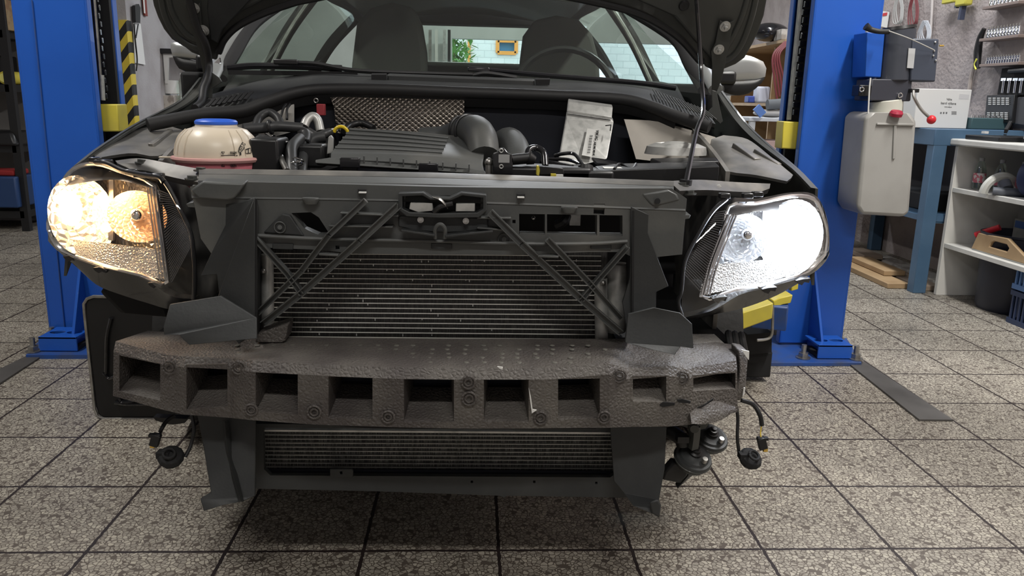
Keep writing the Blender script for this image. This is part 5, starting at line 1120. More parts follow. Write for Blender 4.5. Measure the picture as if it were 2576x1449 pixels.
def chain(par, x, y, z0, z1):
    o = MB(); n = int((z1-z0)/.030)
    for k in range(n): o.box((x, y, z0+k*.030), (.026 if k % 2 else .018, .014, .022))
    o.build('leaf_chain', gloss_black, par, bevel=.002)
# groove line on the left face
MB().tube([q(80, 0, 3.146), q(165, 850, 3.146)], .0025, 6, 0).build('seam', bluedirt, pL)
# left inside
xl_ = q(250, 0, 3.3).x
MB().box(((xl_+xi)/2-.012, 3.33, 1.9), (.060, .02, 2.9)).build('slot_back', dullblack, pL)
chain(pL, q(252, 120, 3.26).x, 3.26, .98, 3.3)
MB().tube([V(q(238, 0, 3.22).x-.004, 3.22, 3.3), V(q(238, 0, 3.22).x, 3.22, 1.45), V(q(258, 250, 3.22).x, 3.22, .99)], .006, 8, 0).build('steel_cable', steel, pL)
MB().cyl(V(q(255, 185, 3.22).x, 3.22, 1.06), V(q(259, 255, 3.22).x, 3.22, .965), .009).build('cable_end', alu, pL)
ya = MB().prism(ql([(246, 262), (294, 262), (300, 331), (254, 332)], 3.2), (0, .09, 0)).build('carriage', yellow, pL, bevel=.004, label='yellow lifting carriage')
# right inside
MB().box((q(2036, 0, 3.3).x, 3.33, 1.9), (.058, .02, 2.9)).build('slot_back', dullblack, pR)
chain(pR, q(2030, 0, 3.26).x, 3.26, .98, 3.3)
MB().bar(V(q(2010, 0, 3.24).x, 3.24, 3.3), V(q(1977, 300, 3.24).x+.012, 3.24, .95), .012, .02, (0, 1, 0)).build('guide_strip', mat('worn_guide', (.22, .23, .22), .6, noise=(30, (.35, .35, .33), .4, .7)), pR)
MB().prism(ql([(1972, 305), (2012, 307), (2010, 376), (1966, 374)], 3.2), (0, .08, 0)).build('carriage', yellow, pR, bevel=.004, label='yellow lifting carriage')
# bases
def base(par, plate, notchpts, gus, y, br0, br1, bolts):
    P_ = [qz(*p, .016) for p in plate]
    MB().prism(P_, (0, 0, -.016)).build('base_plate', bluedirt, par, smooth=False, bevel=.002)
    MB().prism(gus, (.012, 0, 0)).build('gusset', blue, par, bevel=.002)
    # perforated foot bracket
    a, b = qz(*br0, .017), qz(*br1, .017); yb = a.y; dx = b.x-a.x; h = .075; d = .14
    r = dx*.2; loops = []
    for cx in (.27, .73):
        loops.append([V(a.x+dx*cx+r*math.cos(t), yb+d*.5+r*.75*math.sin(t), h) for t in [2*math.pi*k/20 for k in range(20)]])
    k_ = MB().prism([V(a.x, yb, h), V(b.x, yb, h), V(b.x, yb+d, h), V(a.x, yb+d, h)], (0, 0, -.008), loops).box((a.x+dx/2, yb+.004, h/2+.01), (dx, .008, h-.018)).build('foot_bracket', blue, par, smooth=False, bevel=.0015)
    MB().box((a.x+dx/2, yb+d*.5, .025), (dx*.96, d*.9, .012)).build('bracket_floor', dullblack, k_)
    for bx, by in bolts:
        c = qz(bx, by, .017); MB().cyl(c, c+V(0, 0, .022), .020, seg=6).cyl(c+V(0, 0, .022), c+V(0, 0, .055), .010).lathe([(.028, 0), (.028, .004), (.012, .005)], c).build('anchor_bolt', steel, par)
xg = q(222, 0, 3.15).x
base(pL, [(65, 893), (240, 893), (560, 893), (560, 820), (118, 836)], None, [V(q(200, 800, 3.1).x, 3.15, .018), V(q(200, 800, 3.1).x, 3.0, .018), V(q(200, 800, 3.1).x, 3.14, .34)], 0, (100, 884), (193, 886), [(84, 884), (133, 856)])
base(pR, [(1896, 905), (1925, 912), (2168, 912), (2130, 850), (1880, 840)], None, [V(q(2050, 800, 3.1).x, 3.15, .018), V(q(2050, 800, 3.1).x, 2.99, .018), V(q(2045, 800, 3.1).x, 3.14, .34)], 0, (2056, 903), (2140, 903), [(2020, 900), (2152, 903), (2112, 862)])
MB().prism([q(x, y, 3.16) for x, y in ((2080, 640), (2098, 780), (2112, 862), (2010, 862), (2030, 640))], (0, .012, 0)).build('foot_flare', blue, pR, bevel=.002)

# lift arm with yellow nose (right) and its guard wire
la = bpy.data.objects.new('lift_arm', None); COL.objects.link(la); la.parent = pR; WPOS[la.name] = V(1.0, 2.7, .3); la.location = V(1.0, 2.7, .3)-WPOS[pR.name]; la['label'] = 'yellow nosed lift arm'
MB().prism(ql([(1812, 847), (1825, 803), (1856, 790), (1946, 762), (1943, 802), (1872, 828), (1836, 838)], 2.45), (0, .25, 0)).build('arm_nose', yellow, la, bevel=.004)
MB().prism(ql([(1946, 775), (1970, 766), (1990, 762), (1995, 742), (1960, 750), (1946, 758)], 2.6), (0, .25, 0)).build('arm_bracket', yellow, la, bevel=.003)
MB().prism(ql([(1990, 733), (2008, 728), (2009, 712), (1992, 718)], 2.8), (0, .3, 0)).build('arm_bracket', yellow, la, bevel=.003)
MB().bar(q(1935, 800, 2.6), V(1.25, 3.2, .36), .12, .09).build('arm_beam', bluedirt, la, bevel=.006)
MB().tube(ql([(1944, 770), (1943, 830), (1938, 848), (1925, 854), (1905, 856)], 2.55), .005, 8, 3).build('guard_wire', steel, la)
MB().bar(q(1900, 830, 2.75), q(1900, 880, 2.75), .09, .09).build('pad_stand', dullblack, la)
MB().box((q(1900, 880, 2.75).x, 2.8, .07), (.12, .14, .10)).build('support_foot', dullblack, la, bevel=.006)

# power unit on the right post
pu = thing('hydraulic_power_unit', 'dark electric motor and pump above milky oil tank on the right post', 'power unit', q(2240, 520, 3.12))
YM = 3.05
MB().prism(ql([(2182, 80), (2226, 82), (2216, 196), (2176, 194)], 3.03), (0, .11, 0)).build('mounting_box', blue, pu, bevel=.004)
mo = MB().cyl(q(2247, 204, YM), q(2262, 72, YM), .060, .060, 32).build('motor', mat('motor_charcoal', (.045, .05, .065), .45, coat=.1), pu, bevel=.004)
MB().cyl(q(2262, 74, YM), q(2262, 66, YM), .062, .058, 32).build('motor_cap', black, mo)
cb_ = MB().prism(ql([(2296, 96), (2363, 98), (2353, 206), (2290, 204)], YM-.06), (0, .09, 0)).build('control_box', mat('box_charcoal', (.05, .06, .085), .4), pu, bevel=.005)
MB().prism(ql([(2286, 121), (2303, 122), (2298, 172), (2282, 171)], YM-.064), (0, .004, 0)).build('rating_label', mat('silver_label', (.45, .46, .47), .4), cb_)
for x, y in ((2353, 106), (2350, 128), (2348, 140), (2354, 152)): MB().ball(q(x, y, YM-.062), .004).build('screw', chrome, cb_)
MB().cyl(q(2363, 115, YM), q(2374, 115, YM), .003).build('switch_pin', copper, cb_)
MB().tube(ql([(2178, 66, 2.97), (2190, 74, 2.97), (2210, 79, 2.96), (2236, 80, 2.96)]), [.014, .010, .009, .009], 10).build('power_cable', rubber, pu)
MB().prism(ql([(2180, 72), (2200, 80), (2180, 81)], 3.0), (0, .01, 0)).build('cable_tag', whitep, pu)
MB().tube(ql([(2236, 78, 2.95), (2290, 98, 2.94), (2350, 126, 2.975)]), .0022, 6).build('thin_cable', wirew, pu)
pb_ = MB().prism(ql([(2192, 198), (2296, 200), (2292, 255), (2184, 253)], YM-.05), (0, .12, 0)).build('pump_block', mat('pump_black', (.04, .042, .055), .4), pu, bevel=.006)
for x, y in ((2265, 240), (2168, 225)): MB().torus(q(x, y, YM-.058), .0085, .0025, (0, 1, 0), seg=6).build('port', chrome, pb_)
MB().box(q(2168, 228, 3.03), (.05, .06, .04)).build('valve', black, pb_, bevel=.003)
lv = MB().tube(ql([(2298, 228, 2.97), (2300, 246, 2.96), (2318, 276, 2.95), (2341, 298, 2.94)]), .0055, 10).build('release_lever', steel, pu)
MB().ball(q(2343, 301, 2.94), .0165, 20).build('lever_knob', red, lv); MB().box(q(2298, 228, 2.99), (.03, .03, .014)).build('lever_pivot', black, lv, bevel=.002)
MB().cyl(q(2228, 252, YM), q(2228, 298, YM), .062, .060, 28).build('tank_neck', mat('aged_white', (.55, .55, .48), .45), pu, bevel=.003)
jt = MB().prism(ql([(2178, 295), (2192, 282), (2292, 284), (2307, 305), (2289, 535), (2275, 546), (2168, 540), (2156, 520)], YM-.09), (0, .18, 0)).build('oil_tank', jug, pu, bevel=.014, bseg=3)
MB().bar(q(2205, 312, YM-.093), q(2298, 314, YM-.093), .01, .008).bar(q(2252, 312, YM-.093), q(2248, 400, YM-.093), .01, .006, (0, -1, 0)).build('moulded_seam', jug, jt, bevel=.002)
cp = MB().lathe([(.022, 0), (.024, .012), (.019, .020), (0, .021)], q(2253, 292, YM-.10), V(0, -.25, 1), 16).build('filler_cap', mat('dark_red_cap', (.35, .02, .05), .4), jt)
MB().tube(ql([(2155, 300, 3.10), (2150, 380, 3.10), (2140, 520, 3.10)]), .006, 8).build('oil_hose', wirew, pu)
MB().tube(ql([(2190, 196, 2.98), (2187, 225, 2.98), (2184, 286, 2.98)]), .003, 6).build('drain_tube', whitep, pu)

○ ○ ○

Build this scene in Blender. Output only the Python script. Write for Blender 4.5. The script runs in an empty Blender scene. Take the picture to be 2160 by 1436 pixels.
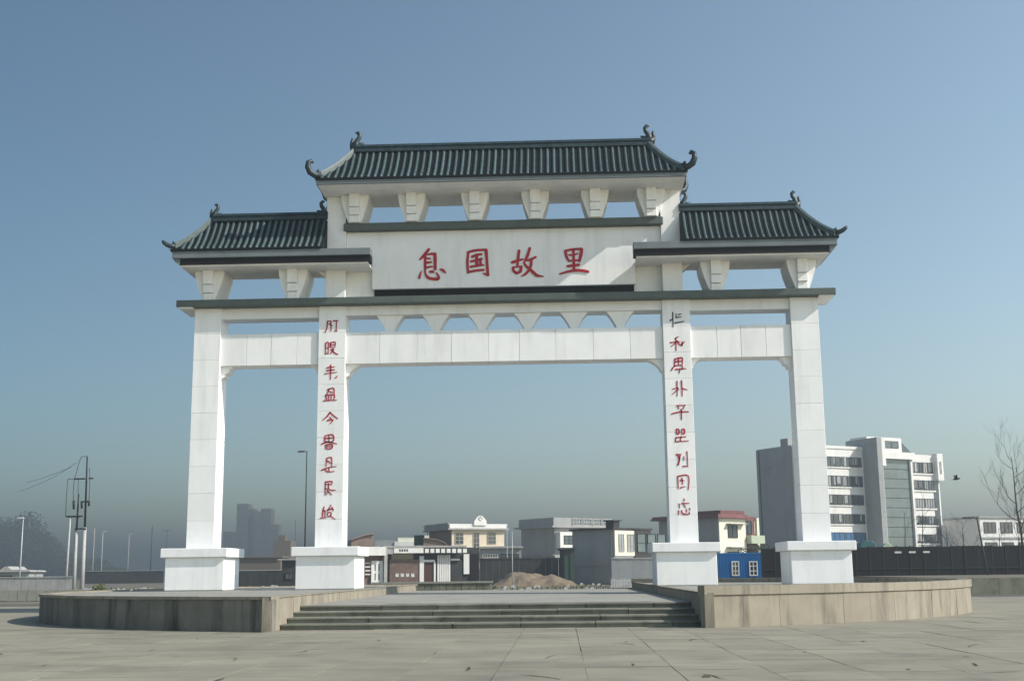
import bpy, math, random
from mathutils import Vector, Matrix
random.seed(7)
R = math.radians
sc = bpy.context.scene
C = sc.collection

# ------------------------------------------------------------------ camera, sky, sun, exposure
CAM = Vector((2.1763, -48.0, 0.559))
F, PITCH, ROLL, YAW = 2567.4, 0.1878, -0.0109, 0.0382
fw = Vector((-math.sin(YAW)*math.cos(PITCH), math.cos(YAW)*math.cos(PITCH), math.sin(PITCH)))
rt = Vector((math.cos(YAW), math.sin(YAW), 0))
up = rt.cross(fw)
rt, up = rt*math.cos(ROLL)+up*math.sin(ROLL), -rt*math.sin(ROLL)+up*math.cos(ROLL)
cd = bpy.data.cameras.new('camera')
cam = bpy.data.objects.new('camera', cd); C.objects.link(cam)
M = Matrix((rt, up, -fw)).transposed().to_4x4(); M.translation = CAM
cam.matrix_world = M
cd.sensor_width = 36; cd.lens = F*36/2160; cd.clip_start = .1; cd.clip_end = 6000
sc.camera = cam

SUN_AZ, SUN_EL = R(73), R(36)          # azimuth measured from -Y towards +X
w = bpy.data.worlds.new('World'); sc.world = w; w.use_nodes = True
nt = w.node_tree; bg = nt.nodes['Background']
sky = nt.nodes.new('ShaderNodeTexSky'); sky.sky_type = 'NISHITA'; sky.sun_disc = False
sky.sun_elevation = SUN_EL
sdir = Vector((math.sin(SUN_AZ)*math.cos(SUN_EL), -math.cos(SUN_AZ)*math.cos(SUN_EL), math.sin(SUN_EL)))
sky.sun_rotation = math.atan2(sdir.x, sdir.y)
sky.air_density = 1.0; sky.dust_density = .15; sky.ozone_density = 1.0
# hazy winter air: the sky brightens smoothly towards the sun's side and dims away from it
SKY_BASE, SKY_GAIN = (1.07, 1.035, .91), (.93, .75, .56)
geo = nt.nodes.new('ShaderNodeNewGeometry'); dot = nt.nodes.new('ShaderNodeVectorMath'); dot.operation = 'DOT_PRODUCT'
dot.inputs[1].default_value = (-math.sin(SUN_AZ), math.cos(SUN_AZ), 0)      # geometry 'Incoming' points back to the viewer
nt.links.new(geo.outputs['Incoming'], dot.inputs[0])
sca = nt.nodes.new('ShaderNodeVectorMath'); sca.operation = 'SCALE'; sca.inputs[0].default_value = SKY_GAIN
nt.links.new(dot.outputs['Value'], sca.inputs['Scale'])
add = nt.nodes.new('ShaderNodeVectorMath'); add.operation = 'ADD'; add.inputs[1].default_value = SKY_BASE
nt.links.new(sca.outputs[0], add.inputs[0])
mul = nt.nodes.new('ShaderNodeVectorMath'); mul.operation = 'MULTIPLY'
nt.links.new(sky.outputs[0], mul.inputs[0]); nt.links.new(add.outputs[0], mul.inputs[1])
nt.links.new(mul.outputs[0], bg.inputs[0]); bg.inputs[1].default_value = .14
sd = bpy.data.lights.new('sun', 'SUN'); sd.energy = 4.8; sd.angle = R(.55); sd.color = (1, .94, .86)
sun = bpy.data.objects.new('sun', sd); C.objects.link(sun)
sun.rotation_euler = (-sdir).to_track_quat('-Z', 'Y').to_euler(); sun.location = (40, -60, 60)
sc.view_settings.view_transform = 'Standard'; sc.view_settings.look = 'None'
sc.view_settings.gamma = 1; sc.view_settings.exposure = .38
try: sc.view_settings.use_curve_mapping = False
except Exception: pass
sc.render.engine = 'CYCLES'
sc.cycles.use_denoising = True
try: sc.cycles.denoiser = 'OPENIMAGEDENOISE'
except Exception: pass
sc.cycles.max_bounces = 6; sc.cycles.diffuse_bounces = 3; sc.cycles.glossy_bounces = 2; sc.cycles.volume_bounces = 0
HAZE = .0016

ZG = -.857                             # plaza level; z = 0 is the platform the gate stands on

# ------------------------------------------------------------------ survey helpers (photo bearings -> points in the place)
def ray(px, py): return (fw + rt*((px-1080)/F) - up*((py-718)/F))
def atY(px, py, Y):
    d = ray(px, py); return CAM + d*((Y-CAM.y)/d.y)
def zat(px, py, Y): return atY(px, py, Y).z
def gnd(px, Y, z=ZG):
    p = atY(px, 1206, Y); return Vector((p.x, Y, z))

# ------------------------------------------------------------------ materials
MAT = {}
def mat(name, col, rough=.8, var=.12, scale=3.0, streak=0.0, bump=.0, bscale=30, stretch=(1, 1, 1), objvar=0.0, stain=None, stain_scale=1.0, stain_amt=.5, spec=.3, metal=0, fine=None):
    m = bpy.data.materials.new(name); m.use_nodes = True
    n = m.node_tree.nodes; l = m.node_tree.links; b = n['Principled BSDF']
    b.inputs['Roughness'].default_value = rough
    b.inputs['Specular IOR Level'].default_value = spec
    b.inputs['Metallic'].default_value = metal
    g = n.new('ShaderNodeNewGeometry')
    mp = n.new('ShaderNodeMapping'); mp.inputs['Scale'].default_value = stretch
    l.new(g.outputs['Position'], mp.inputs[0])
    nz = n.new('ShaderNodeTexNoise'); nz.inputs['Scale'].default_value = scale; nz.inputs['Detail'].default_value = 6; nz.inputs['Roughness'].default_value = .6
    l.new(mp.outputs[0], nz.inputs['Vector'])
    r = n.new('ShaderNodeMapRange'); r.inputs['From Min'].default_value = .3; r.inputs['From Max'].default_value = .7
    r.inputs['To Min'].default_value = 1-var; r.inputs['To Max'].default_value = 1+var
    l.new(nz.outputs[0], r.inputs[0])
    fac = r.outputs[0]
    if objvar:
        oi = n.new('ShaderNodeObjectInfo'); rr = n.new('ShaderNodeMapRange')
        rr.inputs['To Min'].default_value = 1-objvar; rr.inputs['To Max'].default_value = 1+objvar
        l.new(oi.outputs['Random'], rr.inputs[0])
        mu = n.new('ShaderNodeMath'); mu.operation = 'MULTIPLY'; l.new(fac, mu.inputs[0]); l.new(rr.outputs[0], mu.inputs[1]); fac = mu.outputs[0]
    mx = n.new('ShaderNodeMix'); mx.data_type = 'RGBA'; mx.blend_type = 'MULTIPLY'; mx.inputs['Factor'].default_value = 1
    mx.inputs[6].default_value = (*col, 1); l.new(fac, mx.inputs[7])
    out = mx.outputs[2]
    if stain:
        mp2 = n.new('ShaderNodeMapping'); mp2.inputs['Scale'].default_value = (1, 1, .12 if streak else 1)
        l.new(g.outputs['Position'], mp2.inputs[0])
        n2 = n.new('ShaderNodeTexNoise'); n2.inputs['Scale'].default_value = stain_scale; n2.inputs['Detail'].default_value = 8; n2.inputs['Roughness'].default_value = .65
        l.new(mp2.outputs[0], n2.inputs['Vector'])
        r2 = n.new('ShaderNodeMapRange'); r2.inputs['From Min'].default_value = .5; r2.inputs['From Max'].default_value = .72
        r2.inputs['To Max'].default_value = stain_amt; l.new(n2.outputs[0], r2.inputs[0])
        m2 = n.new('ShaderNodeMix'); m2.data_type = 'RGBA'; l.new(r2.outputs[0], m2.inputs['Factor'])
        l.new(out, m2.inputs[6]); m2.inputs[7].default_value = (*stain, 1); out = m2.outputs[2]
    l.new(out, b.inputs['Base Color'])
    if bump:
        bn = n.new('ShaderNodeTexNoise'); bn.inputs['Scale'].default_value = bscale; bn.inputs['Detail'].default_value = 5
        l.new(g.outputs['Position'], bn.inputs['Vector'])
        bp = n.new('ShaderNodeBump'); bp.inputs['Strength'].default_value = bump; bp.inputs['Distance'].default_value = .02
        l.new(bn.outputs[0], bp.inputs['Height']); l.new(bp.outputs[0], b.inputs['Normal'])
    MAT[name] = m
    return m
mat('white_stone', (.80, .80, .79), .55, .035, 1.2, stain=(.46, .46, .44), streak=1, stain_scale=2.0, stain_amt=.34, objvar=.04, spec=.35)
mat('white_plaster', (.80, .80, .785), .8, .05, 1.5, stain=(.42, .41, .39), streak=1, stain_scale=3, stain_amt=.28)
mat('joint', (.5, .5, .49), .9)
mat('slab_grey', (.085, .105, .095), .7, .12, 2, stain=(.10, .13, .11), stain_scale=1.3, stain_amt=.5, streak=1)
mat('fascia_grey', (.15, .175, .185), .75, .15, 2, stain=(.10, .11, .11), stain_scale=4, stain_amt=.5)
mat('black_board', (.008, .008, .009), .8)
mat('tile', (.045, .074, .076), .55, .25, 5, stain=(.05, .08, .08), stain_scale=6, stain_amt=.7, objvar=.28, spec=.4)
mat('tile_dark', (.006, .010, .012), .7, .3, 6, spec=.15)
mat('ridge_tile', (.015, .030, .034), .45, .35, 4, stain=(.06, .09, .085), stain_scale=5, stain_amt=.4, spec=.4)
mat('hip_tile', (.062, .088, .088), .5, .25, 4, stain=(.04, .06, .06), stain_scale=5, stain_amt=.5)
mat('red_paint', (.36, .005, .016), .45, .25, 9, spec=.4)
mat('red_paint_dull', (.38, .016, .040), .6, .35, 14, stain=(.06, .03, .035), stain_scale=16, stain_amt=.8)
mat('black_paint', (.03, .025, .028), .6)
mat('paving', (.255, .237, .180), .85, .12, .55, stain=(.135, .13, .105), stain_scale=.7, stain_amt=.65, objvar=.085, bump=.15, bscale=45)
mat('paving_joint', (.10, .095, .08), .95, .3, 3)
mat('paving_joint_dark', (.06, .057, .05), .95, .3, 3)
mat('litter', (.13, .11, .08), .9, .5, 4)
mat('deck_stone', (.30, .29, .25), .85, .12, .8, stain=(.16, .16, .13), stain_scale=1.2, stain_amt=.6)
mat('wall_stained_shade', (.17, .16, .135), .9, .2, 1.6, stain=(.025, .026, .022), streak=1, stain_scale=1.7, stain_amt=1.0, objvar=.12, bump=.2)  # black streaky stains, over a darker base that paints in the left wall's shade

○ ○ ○

**Requirements**
Using the data above, set down each line from the line with "Build this scene" to the line with "C = sc.collection" exactly, both ends included, and leave the pictures behind. Nothing else belongs.

**Full output**
Build this scene in Blender. Output only the Python script. Write for Blender 4.5. The script runs in an empty Blender scene. Take the picture to be 2160 by 1436 pixels.
import bpy, math, random
from mathutils import Vector, Matrix
random.seed(7)
R = math.radians
sc = bpy.context.scene
C = sc.collection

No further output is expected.